Taking the pajamas off

Now I’m even more confused about Pajamas Open Source Media. I just tuned in from Munich to their Rockefeller Center event and they’re into a panel about fashion. The first person says she doesn’t blog and thinks blogging is absurd and never reads them and is liberal and feels like Ann Coulter in a room of Democrats. What is it with the fashion? How is this going to be open source? What did they need $3.5 million for once the lunch is paid for? Oh, and by the way, are they paying Judy Miller to speak? What’s it all about, Alfie?

: And now they’re entering into a politics panel with the oh-so-fresh question: Who’s a blogger?

Perhaps they should have called it Brigadooon Media.

: It’s getting more and more absurd: Now on the webcast, as they file out to lunch, there’s a combo playing Making Whoopee.

No, they got rid of the guy who was doing that.

: The sound has gone off. I was going to blog Judy and Glenn. Instead, it’s late over here and I’m going to dinner. I’ll try to record the feed in case it starts up again.

: I’m hearing a bit of Miller. She describes the scene in prison as “a bad c movie: bad girls in jail.” She says that none of her other sources, whom she sought to protect from “fishing expeditions” in the grand jury, did not discuss the Plame affair; I hadn’t heard that before and wonder why it was an issue. She says Drudge, Salon, et al are becoming “virtual MSM” facing the same challenges as big media, including “questions about their reliability,” business, and government pressure. She complains about some blogs: “The most irresponsible of them conjuring up million-dollar book contracts that I did not have, unfortunately, and still do not have.” She said some bloggers were “vicious and irresponsible.”

She talks about the shield law in Congress and how it should cover more than msm journalists but can’t cover all. Then she suggests how bloggers should get covered: “Bloggers who want to be part of the MSM club… are going to have to start abiding more religiously… to certain rules of the road… that would have prevented some of the stories that were circulated about me.” It’s all about Judy. She then presents five rules:
1. Be honest about how you are and what your agenda is and who’s funding you. She says we “don’t have to look far” to find examples of bloggers who are now. Who, Judy? I hope someone presses that. If you’re going to throw out that accusation, back it up with facts. Good reporting, you know.
2. Try to reach the subjects of stories for comment before publishing. “This is journalism 101.” But here’s web 102, Judy: those sources as often as not can and do respond on their own sites.
3. If a subject denies what you say and has evidence, “say so; it might actually be true.”
4. If you make a mistake admit it. Ohhhh, boy, isn’t that the juicy one. How come it took you so long to admit your mistakes? And have you yet fully? She said the Times does this through editors’ notes and she doesn’t entirely approve of them.
5. If you are wrong, keep going until you get it right.

Jay Rosen is asking a question and we cannot hear on the webcast. DAMN!

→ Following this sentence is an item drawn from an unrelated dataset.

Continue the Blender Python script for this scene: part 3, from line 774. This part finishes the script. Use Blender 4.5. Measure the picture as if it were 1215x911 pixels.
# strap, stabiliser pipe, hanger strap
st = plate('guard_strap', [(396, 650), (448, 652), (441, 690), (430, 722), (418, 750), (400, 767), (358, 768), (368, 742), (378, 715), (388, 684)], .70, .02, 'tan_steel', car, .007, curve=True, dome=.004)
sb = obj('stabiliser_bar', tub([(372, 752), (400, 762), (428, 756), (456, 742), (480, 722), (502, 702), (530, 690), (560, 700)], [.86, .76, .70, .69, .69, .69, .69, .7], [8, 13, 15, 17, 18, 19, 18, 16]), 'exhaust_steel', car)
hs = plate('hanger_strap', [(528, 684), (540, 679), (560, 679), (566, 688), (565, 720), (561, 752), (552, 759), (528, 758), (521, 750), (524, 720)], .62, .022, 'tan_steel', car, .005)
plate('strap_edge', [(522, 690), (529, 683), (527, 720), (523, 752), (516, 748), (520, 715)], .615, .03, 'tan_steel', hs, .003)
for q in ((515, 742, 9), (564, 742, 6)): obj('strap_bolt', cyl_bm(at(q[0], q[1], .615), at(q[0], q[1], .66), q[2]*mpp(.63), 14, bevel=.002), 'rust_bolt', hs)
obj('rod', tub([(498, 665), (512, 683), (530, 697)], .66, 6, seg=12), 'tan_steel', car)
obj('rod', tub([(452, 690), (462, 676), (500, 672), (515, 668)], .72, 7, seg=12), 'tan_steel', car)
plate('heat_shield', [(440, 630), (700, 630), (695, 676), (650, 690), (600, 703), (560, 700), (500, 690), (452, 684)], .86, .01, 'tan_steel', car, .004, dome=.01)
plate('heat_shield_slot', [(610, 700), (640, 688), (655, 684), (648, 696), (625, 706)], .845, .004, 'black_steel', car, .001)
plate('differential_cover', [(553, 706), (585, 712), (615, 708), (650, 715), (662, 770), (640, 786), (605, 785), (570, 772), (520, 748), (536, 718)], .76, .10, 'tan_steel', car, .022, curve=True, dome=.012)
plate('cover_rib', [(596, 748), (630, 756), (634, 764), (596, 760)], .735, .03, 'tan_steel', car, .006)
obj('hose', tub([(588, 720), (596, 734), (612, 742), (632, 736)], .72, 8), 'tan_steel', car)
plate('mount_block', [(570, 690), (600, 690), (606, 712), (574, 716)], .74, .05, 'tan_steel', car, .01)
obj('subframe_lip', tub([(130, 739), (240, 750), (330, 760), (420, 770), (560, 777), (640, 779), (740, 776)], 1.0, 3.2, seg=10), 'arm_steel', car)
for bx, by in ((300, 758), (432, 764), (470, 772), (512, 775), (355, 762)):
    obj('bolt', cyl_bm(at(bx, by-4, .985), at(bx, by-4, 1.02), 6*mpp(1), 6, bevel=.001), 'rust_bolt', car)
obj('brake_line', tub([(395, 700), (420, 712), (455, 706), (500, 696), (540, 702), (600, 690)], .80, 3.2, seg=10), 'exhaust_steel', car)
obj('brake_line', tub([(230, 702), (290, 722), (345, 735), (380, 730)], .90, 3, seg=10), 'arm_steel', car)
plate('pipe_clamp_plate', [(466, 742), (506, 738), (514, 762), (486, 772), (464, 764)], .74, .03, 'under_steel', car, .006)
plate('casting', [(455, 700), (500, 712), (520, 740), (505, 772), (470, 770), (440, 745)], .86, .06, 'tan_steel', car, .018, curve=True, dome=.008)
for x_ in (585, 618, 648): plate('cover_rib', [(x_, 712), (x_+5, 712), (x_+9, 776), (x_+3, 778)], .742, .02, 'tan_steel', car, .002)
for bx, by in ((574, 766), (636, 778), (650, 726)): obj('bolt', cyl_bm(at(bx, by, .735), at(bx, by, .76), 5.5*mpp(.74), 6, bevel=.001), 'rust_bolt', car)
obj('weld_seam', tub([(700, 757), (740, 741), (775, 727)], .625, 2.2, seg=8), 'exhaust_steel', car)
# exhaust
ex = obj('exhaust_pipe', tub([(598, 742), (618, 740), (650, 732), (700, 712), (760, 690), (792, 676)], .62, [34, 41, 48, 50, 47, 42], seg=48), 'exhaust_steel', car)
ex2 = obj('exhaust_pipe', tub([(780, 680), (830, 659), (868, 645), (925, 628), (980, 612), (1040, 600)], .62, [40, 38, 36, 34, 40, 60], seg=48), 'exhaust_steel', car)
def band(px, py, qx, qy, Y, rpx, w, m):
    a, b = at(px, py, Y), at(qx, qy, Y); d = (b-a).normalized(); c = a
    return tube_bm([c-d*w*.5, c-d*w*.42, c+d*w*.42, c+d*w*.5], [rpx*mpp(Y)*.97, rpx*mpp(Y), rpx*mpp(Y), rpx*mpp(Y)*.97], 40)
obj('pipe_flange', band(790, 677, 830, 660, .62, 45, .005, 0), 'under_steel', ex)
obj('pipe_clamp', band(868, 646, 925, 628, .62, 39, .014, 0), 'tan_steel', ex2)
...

It ends with Rosen saying her case would not have been covered by the federal shield law as it stands. She said her lawyer thought she would be.

: LATER: I asked Jay and he emailed me what he said:

I asked her why she continued to speak out for a federal shield law before journalism groups, legal groups, television audiences and Congress without mentioning that her case would not have been covered by the law’s protections; and I reminded her that Bill Keller agreed (he said it on the PBS Newshour) she would not have been covered, which is why he described her action as civil disobedience: what you do when you run out of legal protections.

Why would you not mention that? I asked (adding that her remarks today were a perfect example) especially since it bears on the question of how good a spokesperson you are for the law.

Her answer? Same answer she gives anytime she is in a jam. Keller is wrong. I am wrong. Her case would be covered, and her lawyer told her so. The only exceptions, she said, are urgent matters of national security.

Basically, this is a falsehood. Everyone knows there is never going to be a federal shield law without an exception for revealing the identity of an intelligence agent (which can cause death to those under cover.) This is one of the reasons (but there are several others) her case would not have applied. “It’s not the only thing I disagree with Bill Keller about,” she said with a chuckle. What’s amazing is that Keller made his comments in July when he was still strongly defending Miller and speaking of her actions with a certain awe.